Стараюсь представить себе жизнь после войны. Ничего не получается: тревога, вечно ревущие сирены возвращают к действительности, отгоняют мечты.

К смерти, стоящей за плечами, привыкла. Теперь не за себя страшно, не за Ленинград (он выстоит, верю!), страшно за юг. Все мысли там. Воронеж, Донбасс, Кубань — там немцы! Они дошли до Волги. Обещанного союзниками второго фронта все еще нет…

Кто-то громко позвонил. Спустилась по лестнице. Распахнулась дверь. Слышу голос поэта:

— Ольга Константиновна, я к вам гостя привел. Знакомьтесь: Всеволод Витальевич Вишневский.

Вишневский! Я очень обрадовалась. Вспомнила, как слушала его по радио. Стараюсь рассмотреть, представить его себе. Голова у него крепкая, выдвинута немного вперед. Таран — решила я про себя.

Он ступает по лестнице легко и в то же время монументально, если можно так сказать. Говорит тихо, мало, ласково. Иногда кажется, он так занят своими мыслями — ничего не видит, не замечает никого. И вдруг заблестят глаза. Брови густые, очень большие, как птицы, взметнутся на лоб. На кителе орденов много.

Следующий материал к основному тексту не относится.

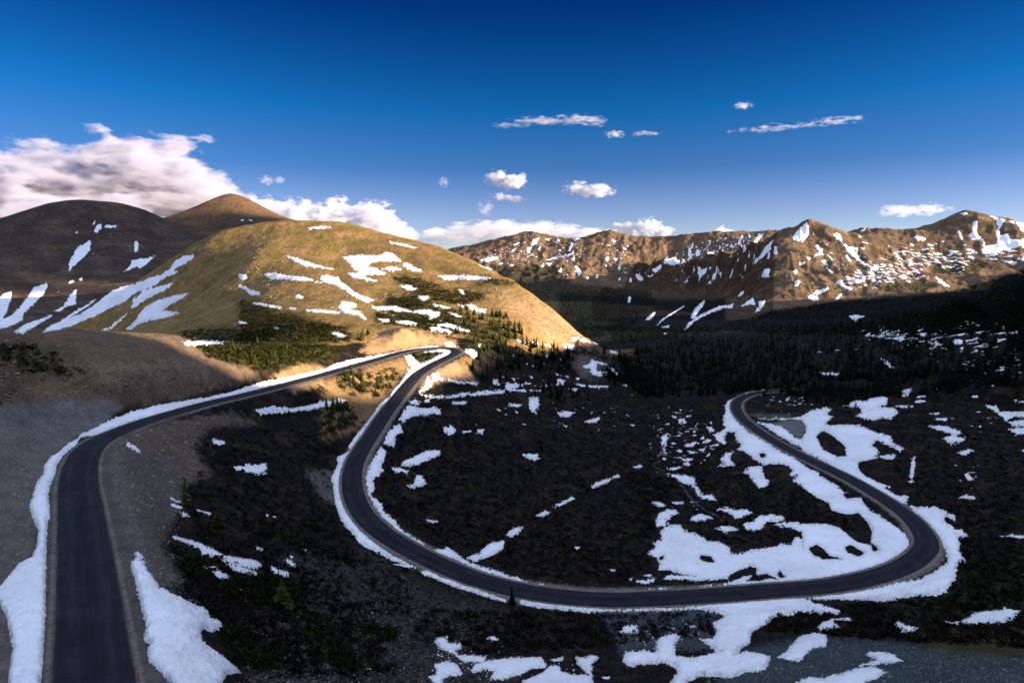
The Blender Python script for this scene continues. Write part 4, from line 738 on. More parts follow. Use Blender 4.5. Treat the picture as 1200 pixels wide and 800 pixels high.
# ------------------------------------------------------------------ snow patches
LBL = dict(bank='long white snow bank along the uphill edge of the near road', corner='thick snow slab with a lumpy edge beside the near road verge', streak='slanting snow streak on the dark slope between the two roads',
 bowl='small lone snow patch in the dark bowl below the upper road', litline='narrow sunlit snow line under the upper road', outer='ragged snow bank on the outer side of the road below the hairpin', apex='bright snow pieces around the tip of the hairpin bend',
 below='sunlit snow scrap on the tan bank just below the hairpin', lines='thin level snow lines running through the shade beside the first trees', inner='jagged snow bank on the inner edge of the road below the hairpin', hook='hooked snow patch inside the loop close to the road',
 trail='broken diagonal trail of snow crossing the dark basin', pond='branching snow patch on the brown flat by the tan slope', apron='string of sunlit snow at the foot of the tan hill nose', lower='narrow snow bank below the lowest stretch of road',
 front='large snowfield spilling from the lower road onto grey gravel', finger='snow finger between heath and blue grey gravel', bend='wide snow bank around the outside of the last bend', rightlow='snow patches on the gravel at the bottom edge',
 centre='broken snow sheet on stony ground below the lone small fir', wedge='small wedge of snow on the dark slope below the last bend', lens='bright lens of snow on the green slope', field='wide snowfield filling the inside of the last bend', islands='rounded snow islands beside the creek above the wide snowfield',
 tongue='ragged snow tongue between dark heath patches left of the lower road', ribbon='winding snow ribbon along the creek', east='broad snowfield with bare islands on the outer side of the straight road', stripe='thin upright stripe of snow beside the broad snowfield',
 clearing='snow in the clearing at the edge of the conifer wood', farright='snow patches around the grey pool at the far side of the heath', track='pale snow strip in a clearing inside the conifer wood',
 chute0='short snow chute cut by the frame edge on the dark mountain', chute1='broad blue white snow chute low on the dark mountain', chute2='thin low snow chute in the hollow under the dark mountain', long='longest branching snow chute running down the flank of the grassy hill', middle='middle snow chute on the flank of the grassy hill',
 fork='leaf shaped forked snow chute nearest the dark scrub', blade='blade shaped snow patch high on the dark mountain', shoulder='notched snow patch where the dark mountain meets the grassy hill', boot='boot shaped snow patch low on the dark mountain', upper='large stepped snowfield on the upper sunlit hill',
 sliver='tapering snow sliver left of the stepped snowfield', leaf='long low leaf of snow on the sunlit hill', slug='curved snow drift running down the middle of the sunlit hill', comb='comb edged snow drift above the dark scrub on the hill', terrace='ragged rows of snow on the terrace above the hairpin',
 bar='straight level snow bar high on the hill shoulder', seam='long thin diagonal snow seam at the foot of the buttresses', cirque='blue shaded snow in the hollow under the pointed peak', peakrib='bright snow rib running down beside the pointed peak', anvil='anvil shaped snow patch on the rounded summit', sheetright='broad bright snow apron under the rounded summit')
STUFFL = dict(gully='scraps of snow scattered on the slope between the roads', basin='small snow scraps scattered over the dark basin heath', treesnow='snow scraps lying between the shaded conifers', specks='small snow specks beside the lower road', rightfield='scattered snow scraps on the heath beyond the last bend',
 creek='small snow pieces along the creek bed', woodsnow='snow flecks between the trees of the conifer wood', leftbits='small snow flecks high on the dark mountain', hillbits='small snow scraps on the sunlit hill', ridgebits='snow flecks on the distant ribbed ridge', spurbits='snow streaks in the gullies of the rocky buttresses',
 peakbits='snow flecks on the pointed peak and the summit beside it', far='dense streaky snow flecks on the bench under the rounded summit')
keys = list(SF)
owner = np.zeros(U.size, np.int16); best = np.full(U.size, -99, np.float32)
for k, key in enumerate(keys):
    g = SF[key] > best; owner[g] = k; best[g] = SF[key][g]
lump = fbm(X / 3.2, Y / 3.2, 3, 401) * (R < 700) + fbm(X / 40, Y / 40, 2, 403) * (R >= 700) * .5
isb = np.isin(owner, [keys.index(k) for k in ('bank', 'corner', 'outer', 'bend', 'front', 'lower')])
TH2 = TH * np.where(isb, 2.3, 1.0)
OFF = np.where(SANY > 0, TH2 * (1 - np.exp(-np.maximum(SANY, 0) / 3.5)) * (1 + .8 * lump), np.maximum(SANY, -1.6) * TH * .55)
sq = SANY[QUADS]
qk = owner[QUADS[np.arange(len(QUADS)), sq.argmax(1)]]
qin = sq.max(1) > 0
def pieces(fi):
    """split a set of sheet faces into connected pieces, largest first"""
    left = set(fi.tolist()); out = []; w_ = NA - 1
    while left:
        st = [left.pop()]; comp = [st[0]]
        while st:
            f_ = st.pop()
            for g_f in (f_ - 1, f_ + 1, f_ - w_, f_ + w_, f_ - w_ - 1, f_ - w_ + 1, f_ + w_ - 1, f_ + w_ + 1):
                if g_f in left: left.remove(g_f); comp.append(g_f); st.append(g_f)
        out.append(comp)
    out.sort(key=len, reverse=True); return out
PLURAL = ('apex', 'lines', 'trail', 'apron', 'rightlow', 'centre', 'islands', 'farright', 'terrace', 'below')
SATT = {'rim': np.where(R < 900, .8 * np.clip(1 - SANY / 4.5, 0, 1), .25 * np.clip(1 - SANY / 2, 0, 1))}
SNOWOBJ = 0; crumbs = np.zeros(len(QUADS), bool)
for k, key in enumerate(keys):
    mk = qin & (qk == k)
    if mk.sum() < 2: print('no snow faces', key); continue
    if key in LBL and key not in PLURAL:
        pc_ = pieces(np.where(mk)[0]); m1 = np.zeros(len(QUADS), bool); m1[pc_[0]] = True; crumbs |= mk & ~m1
        link('snow_patch', sub_mesh('snow_patch', m1, OFF, SATT, M_SNOW), None, LBL[key], 'snow patch', 'snow patches left on the slopes')
    else: link('snow', sub_mesh('snow', mk, OFF, SATT, M_SNOW), None, LBL.get(key) or STUFFL[key], 'snow', None, 'stuff')
    SNOWOBJ += 1
link('snow', sub_mesh('snow', crumbs, OFF, SATT, M_SNOW), None, 'broken pieces of snow beside the larger patches', 'snow', None, 'stuff')
print('snow objs', SNOWOBJ, round(time.time() - T0, 1))

# ------------------------------------------------------------------ road
lat = np.array([-3.45, -3.35, -1.7, 0, 1.7, 3.35, 3.45])
zl = np.array([-.10, .02, .05, .07, .05, .02, -.10])
edge = np.array([1, 1, 0, 0, 0, 1, 1]) * 1.0
co = []; la_ = []
for l, z, e_ in zip(lat, zl, edge):
    j = l + e_ * .16 * fbm(RS / 2.3, RS * 0 + l, 3, 501)
    co.append(np.c_[RC[:, 0] + RN[:, 0] * j, RC[:, 1] + RN[:, 1] * j, RC[:, 2] + z]); la_.append(np.full(NS, (l + 3.45) / 6.9))
gi = np.arange(len(lat) * NS).reshape(len(lat), NS)
me = mesh_from('road', np.concatenate(co), np.stack([gi[:-1, :-1], gi[:-1, 1:], gi[1:, 1:], gi[1:, :-1]], -1).reshape(-1, 4)[:, ::-1], {'lat': np.concatenate(la_), 'along': np.concatenate([RS] * len(lat))}, M_ROAD)
structure('road', me, 'dark asphalt mountain road winding through a hairpin and a wide loop', 'road')

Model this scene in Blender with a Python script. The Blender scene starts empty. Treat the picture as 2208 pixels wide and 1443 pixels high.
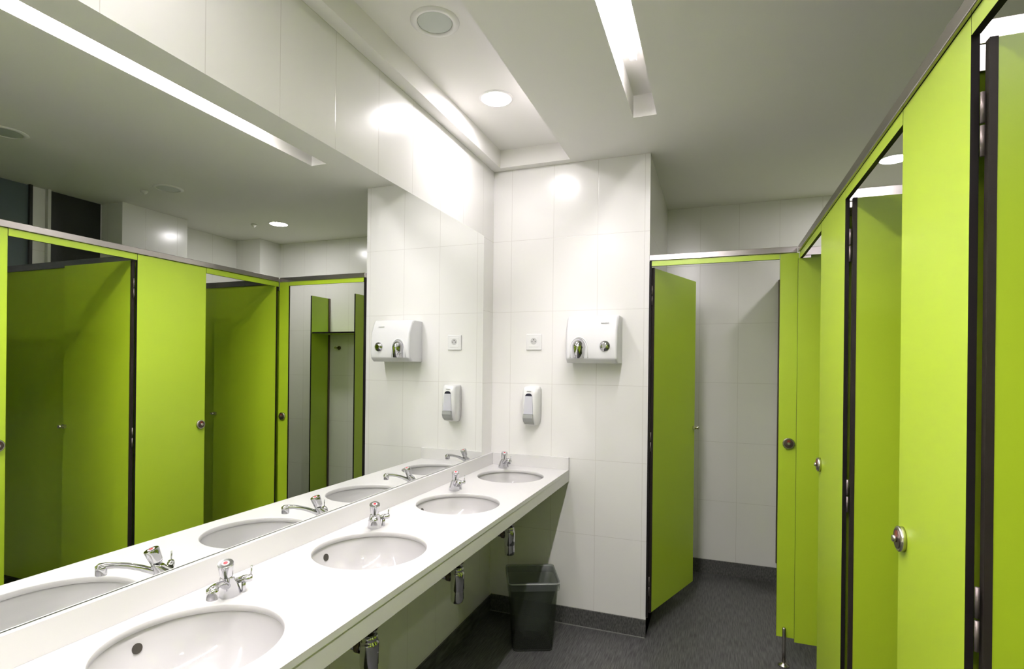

После первых приветствий Вишневский сказал:

— Нам поручена Военным советом срочная работа. Мы должны к двадцать пятой годовщине Октябрьской революции написать пьесу. В наших условиях этого сделать не можем. Ольга Константиновна, приютите нас на месяц! Молодежь будет у вас жить, — указал он на поэта и драматурга, — а я только работать. Срок небольшой, придется нажимать. Используем и ночи. Мы вас не стесним? Скажите прямо.

Меня изумило и в то же время обрадовало их предложение. После отъезда Иры прошло пять месяцев Я устала от одиночества. Теперь здесь будет жизнь бить ключом. Это хорошо! И главное, я, может быть, чем-то помогу фронту.

Сделаю все, чтоб им было хорошо и легко писать!

— Буду очень рада вашему приезду.

Прощаясь с писателями, спустилась в сад. Нарвала им букет альпийских маков. Цветы так красиво горели у них в руках на фоне темных кителей. В калитке остановилась. Смотрела на них. Думала о жизни, ворвавшейся в мою тишину.

Глава десятая

Получила повестку явиться в райвоенкомат. Пришла. За столом военный. Спрашивает коротко, четко. Ответила на все вопросы. Рассказала о плохом зрении.